■ TASK DIRECTIONS
Return each line that holds the word "from".

>> START GIVEN MATERIAL

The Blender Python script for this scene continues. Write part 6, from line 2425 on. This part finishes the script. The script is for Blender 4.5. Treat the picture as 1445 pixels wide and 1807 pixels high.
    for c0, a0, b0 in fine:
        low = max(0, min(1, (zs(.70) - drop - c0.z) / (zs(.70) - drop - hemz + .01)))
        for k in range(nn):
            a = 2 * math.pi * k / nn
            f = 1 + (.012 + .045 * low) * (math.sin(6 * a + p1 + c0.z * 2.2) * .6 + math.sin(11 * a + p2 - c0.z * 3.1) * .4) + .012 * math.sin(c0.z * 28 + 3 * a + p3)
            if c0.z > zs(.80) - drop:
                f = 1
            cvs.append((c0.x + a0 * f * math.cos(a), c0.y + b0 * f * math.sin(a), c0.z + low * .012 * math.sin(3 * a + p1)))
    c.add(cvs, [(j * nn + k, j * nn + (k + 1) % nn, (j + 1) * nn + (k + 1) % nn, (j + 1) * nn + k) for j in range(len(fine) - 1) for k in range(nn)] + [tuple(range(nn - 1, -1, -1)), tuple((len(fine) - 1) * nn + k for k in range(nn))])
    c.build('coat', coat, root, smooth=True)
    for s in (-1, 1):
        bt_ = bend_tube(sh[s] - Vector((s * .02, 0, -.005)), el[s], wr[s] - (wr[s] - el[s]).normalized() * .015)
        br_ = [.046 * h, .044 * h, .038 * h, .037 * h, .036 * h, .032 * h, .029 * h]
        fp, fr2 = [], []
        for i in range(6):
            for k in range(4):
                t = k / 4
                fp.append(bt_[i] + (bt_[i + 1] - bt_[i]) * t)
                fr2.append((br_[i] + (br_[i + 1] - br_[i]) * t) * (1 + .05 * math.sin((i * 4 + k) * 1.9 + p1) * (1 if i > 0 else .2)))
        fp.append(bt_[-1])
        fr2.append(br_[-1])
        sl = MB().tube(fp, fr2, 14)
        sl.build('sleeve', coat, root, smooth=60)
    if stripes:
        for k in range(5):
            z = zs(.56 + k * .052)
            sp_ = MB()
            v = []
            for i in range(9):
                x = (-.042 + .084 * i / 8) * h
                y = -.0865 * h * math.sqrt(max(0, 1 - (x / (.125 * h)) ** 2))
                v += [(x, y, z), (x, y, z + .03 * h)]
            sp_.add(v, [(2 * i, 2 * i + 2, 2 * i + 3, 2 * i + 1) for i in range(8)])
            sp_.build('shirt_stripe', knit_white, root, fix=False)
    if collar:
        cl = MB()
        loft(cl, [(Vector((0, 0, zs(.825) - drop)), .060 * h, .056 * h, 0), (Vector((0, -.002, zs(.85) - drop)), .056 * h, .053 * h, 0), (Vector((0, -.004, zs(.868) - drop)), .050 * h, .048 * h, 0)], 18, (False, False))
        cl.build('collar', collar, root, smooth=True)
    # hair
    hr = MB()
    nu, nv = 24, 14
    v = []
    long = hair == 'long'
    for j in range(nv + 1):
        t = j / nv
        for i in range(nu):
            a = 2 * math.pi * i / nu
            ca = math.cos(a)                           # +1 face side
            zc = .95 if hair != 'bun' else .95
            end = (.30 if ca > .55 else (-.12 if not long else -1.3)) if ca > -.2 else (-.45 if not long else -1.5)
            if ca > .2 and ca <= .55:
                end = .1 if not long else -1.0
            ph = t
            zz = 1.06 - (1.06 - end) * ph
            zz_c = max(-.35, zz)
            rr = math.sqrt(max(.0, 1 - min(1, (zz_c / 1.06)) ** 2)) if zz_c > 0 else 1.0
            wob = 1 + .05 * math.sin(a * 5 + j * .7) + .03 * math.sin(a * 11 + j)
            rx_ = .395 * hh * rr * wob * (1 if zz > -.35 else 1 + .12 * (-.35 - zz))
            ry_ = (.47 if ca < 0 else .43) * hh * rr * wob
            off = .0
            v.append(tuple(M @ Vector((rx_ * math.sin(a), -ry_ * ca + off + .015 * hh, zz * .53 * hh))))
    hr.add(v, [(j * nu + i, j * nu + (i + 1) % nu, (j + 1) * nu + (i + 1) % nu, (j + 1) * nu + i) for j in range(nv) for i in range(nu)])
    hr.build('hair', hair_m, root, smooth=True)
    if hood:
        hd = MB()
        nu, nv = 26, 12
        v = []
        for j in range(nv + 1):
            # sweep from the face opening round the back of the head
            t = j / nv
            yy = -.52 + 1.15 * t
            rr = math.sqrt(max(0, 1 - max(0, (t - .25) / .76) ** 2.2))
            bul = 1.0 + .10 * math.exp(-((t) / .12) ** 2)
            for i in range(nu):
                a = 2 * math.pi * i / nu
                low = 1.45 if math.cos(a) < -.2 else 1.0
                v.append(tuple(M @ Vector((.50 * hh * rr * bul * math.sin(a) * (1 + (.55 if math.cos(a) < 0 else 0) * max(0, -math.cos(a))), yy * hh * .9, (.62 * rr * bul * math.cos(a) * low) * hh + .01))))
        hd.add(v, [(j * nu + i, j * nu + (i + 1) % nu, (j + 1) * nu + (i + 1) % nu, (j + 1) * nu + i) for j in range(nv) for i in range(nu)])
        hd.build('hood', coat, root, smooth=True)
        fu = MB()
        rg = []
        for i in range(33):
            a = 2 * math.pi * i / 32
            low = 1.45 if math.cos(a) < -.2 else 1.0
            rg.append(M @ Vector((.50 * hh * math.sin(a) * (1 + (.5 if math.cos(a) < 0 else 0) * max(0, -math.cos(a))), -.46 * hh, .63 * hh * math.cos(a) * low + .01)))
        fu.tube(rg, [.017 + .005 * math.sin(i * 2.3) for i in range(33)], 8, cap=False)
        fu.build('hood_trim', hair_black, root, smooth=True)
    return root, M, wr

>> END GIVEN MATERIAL

■ IN RESPONSE
The Blender Python script for this scene continues. Write part 6, from line 2425 on. This part finishes the script. The script is for Blender 4.5. Treat the picture as 1445 pixels wide and 1807 pixels high.
            # sweep from the face opening round the back of the head